Looking ahead, Narkoff thinks the next 401(k) evolution will be the embracement of managed account services, which offer plan participants customized asset allocations and highly personalized savings rate suggestions. “That’s really the end game,” he says. “The traditional enrollment meeting where you try to teach everything and hope employees make good decisions on their own is quickly becoming a thing of the past.”

Joel Lieb, director of advice in defined contribution at Oaks, Pa.-headquartered SEI, an asset manager that oversees more than $10 billion in defined contribution assets, encourages plan sponsors he works with to not just consider fees and performance but also the experiences they are providing to their plan participants. 

Plan sponsors shouldn’t be afraid to take a more paternalistic approach toward helping plan participants get to healthy income-replacement ratios.
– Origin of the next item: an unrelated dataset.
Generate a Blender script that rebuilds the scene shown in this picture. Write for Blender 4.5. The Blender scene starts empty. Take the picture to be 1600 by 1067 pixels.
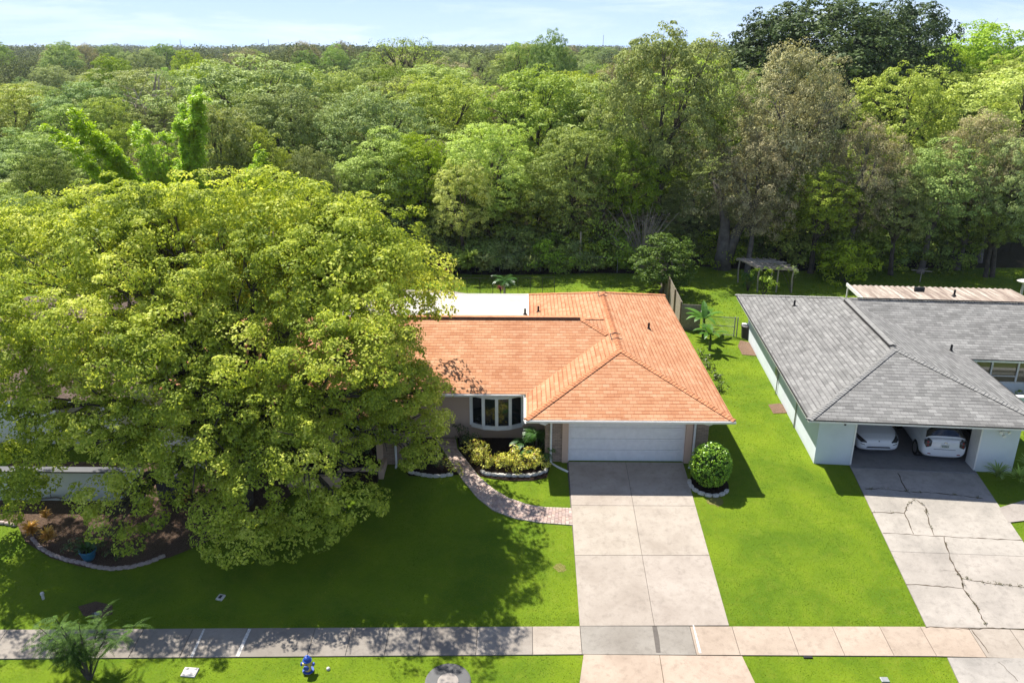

Despite some initial resistance, he says most plan participants are OK with their employers taking a more active role and putting them in QDIAs. 

Lieb hopes to see an emergence of customized defined contribution models that, like defined benefit models, are built around participants’ objectives. “The conversation is becoming more important as the workforce ages,” he says. “The defined contribution plan is no longer the supplemental plan.”

He’d also like to see more ways for plan sponsors to get involved in post-retirement engagement—helping employees figure out how to invest their money after retirement and protect assets throughout their lifetime. IRS guidance is needed first, he says.

He also encourages advisors to keep pitching plan-improvement ideas to their employer clients. “Plan sponsors set in their ways are generally interested in hearing what folks are doing in the industry,” he says, “even if they’re not ready today.”